As tempestades assaltam a curadoria das almas. Se não se precatam, a erosão apodera-se delas e serão como rochas desprotegidas a receberem toda a pujança das marés expostas à fúria das borrascas. Serão consumidas na fervura ácida das marés, até os esqueletos não passarem de fantasmas furtivos.
As almas precisam de refúgio. Pelo menos durante a invernia que as desacautela. Precisam de encontrar uma inverneira que as faça descer dos tentáculos das tempestades. Uma espécie de exílio, temporário. Para saberem que não têm olhos intrusos a esquadrinhar os seus meandros, como se alguém lhes tivesse encomendado a empreitada do julgamento das almas alheias.

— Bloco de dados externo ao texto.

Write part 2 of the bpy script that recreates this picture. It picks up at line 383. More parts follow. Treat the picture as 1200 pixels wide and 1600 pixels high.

Para não serem testemunhas do indisfarçável regozijo dos próceres de aleivosias várias, que passeiam a sua prosápia medida pelas sinecuras que o estatuto lhes diz conferir.

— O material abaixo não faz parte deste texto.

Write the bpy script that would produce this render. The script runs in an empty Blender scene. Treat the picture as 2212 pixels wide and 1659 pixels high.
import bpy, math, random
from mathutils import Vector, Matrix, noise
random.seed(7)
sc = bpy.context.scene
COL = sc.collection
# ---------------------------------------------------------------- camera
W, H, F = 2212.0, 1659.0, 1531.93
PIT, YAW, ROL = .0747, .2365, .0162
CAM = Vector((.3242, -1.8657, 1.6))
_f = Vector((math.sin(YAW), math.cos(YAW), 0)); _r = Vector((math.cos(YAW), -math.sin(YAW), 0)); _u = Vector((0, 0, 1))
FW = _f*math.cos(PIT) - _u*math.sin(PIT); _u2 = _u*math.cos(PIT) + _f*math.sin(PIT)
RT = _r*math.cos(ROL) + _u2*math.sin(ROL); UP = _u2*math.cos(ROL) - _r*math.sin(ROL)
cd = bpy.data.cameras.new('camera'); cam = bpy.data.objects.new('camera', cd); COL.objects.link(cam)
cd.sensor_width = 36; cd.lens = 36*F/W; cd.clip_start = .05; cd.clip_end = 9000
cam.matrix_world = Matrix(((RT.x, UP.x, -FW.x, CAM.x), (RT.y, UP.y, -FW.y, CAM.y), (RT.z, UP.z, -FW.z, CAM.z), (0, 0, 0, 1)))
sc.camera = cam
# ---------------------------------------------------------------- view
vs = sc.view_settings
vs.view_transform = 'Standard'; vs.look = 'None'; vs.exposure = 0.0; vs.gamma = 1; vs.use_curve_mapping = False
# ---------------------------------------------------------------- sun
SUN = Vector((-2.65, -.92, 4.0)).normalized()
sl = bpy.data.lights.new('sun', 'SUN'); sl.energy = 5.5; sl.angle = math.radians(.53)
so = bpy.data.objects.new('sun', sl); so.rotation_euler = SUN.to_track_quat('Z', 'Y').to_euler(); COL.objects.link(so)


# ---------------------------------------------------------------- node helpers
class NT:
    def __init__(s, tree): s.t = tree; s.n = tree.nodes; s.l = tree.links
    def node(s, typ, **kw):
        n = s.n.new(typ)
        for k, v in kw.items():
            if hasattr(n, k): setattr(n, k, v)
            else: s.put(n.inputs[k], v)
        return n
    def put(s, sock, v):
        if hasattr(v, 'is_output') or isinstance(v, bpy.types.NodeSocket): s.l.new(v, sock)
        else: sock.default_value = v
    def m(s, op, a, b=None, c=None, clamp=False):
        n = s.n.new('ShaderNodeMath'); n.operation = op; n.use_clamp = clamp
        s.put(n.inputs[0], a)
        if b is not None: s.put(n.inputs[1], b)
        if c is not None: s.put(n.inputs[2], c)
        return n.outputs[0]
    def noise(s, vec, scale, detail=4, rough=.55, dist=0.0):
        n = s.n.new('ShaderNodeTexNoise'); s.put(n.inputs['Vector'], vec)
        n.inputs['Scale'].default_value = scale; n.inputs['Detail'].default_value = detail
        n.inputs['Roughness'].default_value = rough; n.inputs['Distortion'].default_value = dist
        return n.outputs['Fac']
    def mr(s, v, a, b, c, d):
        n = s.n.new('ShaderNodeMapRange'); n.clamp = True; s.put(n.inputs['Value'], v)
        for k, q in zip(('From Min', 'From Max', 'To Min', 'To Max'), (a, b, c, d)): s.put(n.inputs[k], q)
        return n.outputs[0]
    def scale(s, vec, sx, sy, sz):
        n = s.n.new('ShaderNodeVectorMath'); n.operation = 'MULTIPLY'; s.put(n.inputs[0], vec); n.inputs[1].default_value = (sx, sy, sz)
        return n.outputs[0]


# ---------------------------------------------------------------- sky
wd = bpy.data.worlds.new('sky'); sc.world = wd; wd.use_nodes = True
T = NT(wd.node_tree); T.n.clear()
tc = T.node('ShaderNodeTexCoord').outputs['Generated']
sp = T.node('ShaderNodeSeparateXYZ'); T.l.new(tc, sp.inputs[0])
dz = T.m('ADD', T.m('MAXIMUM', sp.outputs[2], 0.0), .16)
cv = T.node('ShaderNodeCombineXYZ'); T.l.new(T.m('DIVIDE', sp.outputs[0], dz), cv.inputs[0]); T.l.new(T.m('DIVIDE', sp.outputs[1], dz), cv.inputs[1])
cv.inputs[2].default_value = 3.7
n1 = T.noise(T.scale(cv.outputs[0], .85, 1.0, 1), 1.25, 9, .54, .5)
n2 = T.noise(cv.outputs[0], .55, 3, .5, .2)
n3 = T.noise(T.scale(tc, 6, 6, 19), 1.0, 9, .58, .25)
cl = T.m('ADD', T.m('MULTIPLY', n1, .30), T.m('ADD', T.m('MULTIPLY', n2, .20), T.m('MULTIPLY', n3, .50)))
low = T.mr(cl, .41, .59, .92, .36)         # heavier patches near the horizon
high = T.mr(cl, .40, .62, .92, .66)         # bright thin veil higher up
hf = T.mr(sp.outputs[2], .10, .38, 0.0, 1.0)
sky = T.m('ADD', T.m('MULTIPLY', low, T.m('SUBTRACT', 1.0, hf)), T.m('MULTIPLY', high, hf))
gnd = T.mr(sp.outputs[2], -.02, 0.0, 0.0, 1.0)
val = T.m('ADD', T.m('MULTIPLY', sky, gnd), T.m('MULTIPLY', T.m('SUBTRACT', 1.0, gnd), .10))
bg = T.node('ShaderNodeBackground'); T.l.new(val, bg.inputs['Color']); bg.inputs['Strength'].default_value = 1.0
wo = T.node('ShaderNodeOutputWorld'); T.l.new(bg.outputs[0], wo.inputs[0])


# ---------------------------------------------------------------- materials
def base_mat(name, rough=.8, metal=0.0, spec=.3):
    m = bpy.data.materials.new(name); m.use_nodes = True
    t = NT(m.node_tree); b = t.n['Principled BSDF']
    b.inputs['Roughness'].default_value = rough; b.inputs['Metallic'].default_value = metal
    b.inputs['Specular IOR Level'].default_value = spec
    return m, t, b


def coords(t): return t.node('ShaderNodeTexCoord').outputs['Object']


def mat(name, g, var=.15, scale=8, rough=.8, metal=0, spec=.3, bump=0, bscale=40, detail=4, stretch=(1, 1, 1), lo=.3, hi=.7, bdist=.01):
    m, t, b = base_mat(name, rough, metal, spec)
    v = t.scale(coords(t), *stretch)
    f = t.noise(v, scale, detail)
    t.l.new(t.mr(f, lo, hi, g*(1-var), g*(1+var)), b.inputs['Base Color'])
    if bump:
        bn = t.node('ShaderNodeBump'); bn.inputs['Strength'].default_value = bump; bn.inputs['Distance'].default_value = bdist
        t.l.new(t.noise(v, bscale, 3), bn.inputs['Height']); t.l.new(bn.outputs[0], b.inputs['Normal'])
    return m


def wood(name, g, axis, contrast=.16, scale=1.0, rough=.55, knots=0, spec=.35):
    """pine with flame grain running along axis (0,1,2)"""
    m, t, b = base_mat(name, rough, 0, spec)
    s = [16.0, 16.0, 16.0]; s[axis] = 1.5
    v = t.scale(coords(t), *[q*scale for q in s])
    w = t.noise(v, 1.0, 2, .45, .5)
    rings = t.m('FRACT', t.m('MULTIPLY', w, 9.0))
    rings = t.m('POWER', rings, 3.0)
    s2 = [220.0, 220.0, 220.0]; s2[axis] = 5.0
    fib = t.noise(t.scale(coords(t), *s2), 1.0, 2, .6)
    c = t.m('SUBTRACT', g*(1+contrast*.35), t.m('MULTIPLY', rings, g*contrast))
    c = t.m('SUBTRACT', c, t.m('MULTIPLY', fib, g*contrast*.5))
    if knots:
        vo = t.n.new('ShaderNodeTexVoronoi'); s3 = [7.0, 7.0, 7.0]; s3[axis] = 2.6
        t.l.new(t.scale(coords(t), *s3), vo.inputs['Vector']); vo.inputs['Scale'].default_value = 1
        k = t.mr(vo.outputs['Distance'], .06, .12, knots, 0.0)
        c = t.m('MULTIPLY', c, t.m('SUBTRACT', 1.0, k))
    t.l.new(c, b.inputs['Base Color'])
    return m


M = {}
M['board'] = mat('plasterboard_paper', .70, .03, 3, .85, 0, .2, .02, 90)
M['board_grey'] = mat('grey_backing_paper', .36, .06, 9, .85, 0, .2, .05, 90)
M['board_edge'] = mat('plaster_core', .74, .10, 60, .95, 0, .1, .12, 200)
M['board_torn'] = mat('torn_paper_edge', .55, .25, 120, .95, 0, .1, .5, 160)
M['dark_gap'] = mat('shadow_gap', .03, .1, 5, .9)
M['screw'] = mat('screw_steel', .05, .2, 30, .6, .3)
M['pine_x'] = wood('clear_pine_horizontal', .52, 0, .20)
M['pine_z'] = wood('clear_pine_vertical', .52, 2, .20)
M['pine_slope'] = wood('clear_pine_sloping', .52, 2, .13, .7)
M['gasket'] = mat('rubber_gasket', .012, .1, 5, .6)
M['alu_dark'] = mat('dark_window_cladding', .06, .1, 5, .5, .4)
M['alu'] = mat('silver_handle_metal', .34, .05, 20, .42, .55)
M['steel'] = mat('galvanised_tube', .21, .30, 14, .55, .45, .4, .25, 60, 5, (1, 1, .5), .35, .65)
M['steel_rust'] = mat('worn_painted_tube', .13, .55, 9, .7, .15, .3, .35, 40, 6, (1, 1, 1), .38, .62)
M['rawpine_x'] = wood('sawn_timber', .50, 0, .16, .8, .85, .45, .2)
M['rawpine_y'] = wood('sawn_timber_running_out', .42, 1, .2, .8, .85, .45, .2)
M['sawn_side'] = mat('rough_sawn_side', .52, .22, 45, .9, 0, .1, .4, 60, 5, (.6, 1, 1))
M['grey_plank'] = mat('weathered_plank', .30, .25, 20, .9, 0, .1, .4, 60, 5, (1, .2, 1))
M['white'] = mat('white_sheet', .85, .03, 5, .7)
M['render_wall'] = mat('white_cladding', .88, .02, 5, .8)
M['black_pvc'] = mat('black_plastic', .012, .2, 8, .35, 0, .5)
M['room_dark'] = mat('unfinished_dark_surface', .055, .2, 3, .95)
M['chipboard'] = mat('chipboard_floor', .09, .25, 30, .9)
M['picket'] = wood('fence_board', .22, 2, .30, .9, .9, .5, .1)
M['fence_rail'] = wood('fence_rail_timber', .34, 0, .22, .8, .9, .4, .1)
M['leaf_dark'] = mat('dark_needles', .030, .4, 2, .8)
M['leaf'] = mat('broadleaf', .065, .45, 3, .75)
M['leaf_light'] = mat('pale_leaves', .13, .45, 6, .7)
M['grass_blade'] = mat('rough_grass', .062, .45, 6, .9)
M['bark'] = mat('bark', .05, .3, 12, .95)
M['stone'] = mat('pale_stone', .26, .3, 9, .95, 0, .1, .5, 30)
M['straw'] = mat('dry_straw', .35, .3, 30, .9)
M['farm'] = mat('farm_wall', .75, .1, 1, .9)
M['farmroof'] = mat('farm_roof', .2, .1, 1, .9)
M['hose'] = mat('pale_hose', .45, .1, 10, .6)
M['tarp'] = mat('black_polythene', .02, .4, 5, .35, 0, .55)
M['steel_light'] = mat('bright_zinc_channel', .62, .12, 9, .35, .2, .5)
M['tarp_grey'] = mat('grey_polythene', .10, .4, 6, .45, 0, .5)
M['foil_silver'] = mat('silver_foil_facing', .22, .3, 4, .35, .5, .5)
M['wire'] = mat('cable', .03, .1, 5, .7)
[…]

Ao menos, na inverneira das almas, o fingimento é cautelar. Elas entram num labirinto à prova de balas. Uma vez isoladas, dedicam-se à sua própria sindicância. Sem intromissões ou degraus caucionados por imprevidentes fautores de causas nos outros. As almas deviam saber que não são objeto de observação exterior. Só elas se podem sindicar. Só prestam contas a si mesmas. Apenas o podem fazer quando os elementos exteriores, em sua convulsão, são isolados da equação. Elas são o seu próprio fruto sumarento. Não podem ser colhidas por outros.
É nas inverneiras que as almas se distinguem umas das outras. Às que não chegam a tempo do refúgio ajuramentado fica o sobressalto contínuo, um feixe de vultos que as tomam de assalto, exaurindo-as da sua identidade. Os efeitos de uma tempestade de Inverno podem ser devastadores. As feridas abertas podem ser irrecuperáveis. Diz-se que as almas precisam deste tirocínio para, calejadas, serem resistentes às contrariedades. As inverneiras das almas provam o contrário. É na serenidade do lugar onde se refugiam que cultivam a lucidez para saberem domar as contrariedades.
Quando a invernia desiste de comparecer, as almas dizem adeus temporário às inverneiras que as acolheram e sobem aos promontórios. Estão preparadas para serem, outra vez, a atalaia do mundo.